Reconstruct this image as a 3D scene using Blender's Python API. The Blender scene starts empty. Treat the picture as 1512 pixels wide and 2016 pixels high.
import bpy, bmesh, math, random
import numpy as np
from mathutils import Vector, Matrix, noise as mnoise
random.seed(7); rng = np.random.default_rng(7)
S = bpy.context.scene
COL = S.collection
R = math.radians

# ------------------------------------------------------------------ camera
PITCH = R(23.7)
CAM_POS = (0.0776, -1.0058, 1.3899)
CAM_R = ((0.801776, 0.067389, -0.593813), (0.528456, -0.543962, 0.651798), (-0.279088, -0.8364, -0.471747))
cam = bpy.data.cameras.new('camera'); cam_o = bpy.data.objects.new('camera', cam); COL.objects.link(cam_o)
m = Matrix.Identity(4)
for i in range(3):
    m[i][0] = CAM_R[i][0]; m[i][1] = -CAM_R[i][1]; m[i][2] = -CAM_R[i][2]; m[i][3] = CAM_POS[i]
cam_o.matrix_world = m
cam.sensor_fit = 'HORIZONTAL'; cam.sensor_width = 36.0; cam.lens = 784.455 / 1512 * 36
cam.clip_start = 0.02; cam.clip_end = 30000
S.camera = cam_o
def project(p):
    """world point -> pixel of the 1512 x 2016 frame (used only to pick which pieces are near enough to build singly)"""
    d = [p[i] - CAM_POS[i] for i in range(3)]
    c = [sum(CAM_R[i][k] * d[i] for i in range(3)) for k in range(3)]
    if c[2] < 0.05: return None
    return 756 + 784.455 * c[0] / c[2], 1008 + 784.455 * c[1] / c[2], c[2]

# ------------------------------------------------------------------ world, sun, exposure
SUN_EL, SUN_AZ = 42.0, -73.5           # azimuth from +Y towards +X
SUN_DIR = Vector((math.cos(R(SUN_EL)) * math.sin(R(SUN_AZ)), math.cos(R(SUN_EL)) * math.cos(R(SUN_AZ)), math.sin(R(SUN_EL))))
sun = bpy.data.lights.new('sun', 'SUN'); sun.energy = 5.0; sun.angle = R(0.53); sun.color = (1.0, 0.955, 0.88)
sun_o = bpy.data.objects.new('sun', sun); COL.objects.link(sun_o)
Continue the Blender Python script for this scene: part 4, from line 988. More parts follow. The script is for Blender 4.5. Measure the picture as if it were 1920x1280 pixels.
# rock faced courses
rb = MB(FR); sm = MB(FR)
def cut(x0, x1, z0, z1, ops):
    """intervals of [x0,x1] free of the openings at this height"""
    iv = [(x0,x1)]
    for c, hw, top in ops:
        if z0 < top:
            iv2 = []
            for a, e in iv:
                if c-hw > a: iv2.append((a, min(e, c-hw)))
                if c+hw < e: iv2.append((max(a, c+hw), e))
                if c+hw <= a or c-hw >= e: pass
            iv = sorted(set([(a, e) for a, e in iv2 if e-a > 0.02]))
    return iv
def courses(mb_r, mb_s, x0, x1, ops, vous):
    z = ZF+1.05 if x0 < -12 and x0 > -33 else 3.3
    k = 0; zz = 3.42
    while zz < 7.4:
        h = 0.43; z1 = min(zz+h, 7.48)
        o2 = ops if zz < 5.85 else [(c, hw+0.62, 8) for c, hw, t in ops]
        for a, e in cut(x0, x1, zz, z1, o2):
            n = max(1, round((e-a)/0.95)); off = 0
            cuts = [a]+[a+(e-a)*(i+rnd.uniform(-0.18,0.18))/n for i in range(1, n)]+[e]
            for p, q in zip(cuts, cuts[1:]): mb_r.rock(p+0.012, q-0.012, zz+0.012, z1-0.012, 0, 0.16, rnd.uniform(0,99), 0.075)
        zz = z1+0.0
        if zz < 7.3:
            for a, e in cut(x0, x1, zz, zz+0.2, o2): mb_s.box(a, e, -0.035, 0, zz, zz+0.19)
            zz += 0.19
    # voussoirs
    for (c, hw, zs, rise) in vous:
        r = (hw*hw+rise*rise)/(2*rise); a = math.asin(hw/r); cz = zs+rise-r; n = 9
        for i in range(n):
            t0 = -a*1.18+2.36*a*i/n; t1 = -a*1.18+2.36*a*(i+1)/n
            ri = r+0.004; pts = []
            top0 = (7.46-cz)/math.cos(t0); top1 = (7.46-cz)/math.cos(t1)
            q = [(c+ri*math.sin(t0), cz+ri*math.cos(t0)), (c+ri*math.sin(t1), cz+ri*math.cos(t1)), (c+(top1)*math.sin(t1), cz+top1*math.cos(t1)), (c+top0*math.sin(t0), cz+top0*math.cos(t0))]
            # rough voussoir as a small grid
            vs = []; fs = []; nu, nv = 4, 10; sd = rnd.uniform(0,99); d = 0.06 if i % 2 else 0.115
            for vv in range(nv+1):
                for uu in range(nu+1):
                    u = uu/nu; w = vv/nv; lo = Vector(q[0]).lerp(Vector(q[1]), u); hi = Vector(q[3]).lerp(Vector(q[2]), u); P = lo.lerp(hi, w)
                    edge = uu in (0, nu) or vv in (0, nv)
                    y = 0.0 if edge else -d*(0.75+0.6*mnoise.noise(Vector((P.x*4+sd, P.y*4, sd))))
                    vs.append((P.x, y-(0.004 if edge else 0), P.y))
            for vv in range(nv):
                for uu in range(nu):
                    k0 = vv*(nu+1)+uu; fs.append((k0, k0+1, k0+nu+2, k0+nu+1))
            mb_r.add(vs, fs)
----
* **EXERCISE REQUIREMENTS**: From the first line to the last, please quote the material above exactly.

* **FINISHED ANSWER**:
Reconstruct this image as a 3D scene using Blender's Python API. The Blender scene starts empty. Treat the picture as 1512 pixels wide and 2016 pixels high.
import bpy, bmesh, math, random
import numpy as np
from mathutils import Vector, Matrix, noise as mnoise
random.seed(7); rng = np.random.default_rng(7)
S = bpy.context.scene
COL = S.collection
R = math.radians

# ------------------------------------------------------------------ camera
PITCH = R(23.7)
CAM_POS = (0.0776, -1.0058, 1.3899)
CAM_R = ((0.801776, 0.067389, -0.593813), (0.528456, -0.543962, 0.651798), (-0.279088, -0.8364, -0.471747))
cam = bpy.data.cameras.new('camera'); cam_o = bpy.data.objects.new('camera', cam); COL.objects.link(cam_o)
m = Matrix.Identity(4)
for i in range(3):
    m[i][0] = CAM_R[i][0]; m[i][1] = -CAM_R[i][1]; m[i][2] = -CAM_R[i][2]; m[i][3] = CAM_POS[i]
cam_o.matrix_world = m
cam.sensor_fit = 'HORIZONTAL'; cam.sensor_width = 36.0; cam.lens = 784.455 / 1512 * 36
cam.clip_start = 0.02; cam.clip_end = 30000
S.camera = cam_o
def project(p):
    """world point -> pixel of the 1512 x 2016 frame (used only to pick which pieces are near enough to build singly)"""
    d = [p[i] - CAM_POS[i] for i in range(3)]
    c = [sum(CAM_R[i][k] * d[i] for i in range(3)) for k in range(3)]
    if c[2] < 0.05: return None
    return 756 + 784.455 * c[0] / c[2], 1008 + 784.455 * c[1] / c[2], c[2]

# ------------------------------------------------------------------ world, sun, exposure
SUN_EL, SUN_AZ = 42.0, -73.5           # azimuth from +Y towards +X
SUN_DIR = Vector((math.cos(R(SUN_EL)) * math.sin(R(SUN_AZ)), math.cos(R(SUN_EL)) * math.cos(R(SUN_AZ)), math.sin(R(SUN_EL))))
sun = bpy.data.lights.new('sun', 'SUN'); sun.energy = 5.0; sun.angle = R(0.53); sun.color = (1.0, 0.955, 0.88)
sun_o = bpy.data.objects.new('sun', sun); COL.objects.link(sun_o)
Continue the Blender Python script for this scene: part 4, from line 988. More parts follow. The script is for Blender 4.5. Measure the picture as if it were 1920x1280 pixels.
# rock faced courses
rb = MB(FR); sm = MB(FR)
def cut(x0, x1, z0, z1, ops):
    """intervals of [x0,x1] free of the openings at this height"""
    iv = [(x0,x1)]
    for c, hw, top in ops:
        if z0 < top:
            iv2 = []
            for a, e in iv:
                if c-hw > a: iv2.append((a, min(e, c-hw)))
                if c+hw < e: iv2.append((max(a, c+hw), e))
                if c+hw <= a or c-hw >= e: pass
            iv = sorted(set([(a, e) for a, e in iv2 if e-a > 0.02]))
    return iv
def courses(mb_r, mb_s, x0, x1, ops, vous):
    z = ZF+1.05 if x0 < -12 and x0 > -33 else 3.3
    k = 0; zz = 3.42
    while zz < 7.4:
        h = 0.43; z1 = min(zz+h, 7.48)
        o2 = ops if zz < 5.85 else [(c, hw+0.62, 8) for c, hw, t in ops]
        for a, e in cut(x0, x1, zz, z1, o2):
            n = max(1, round((e-a)/0.95)); off = 0
            cuts = [a]+[a+(e-a)*(i+rnd.uniform(-0.18,0.18))/n for i in range(1, n)]+[e]
            for p, q in zip(cuts, cuts[1:]): mb_r.rock(p+0.012, q-0.012, zz+0.012, z1-0.012, 0, 0.16, rnd.uniform(0,99), 0.075)
        zz = z1+0.0
        if zz < 7.3:
            for a, e in cut(x0, x1, zz, zz+0.2, o2): mb_s.box(a, e, -0.035, 0, zz, zz+0.19)
            zz += 0.19
    # voussoirs
    for (c, hw, zs, rise) in vous:
        r = (hw*hw+rise*rise)/(2*rise); a = math.asin(hw/r); cz = zs+rise-r; n = 9
        for i in range(n):
            t0 = -a*1.18+2.36*a*i/n; t1 = -a*1.18+2.36*a*(i+1)/n
            ri = r+0.004; pts = []
            top0 = (7.46-cz)/math.cos(t0); top1 = (7.46-cz)/math.cos(t1)
            q = [(c+ri*math.sin(t0), cz+ri*math.cos(t0)), (c+ri*math.sin(t1), cz+ri*math.cos(t1)), (c+(top1)*math.sin(t1), cz+top1*math.cos(t1)), (c+top0*math.sin(t0), cz+top0*math.cos(t0))]
            # rough voussoir as a small grid
            vs = []; fs = []; nu, nv = 4, 10; sd = rnd.uniform(0,99); d = 0.06 if i % 2 else 0.115
            for vv in range(nv+1):
                for uu in range(nu+1):
                    u = uu/nu; w = vv/nv; lo = Vector(q[0]).lerp(Vector(q[1]), u); hi = Vector(q[3]).lerp(Vector(q[2]), u); P = lo.lerp(hi, w)
                    edge = uu in (0, nu) or vv in (0, nv)
                    y = 0.0 if edge else -d*(0.75+0.6*mnoise.noise(Vector((P.x*4+sd, P.y*4, sd))))
                    vs.append((P.x, y-(0.004 if edge else 0), P.y))
            for vv in range(nv):
                for uu in range(nu):
                    k0 = vv*(nu+1)+uu; fs.append((k0, k0+1, k0+nu+2, k0+nu+1))
            mb_r.add(vs, fs)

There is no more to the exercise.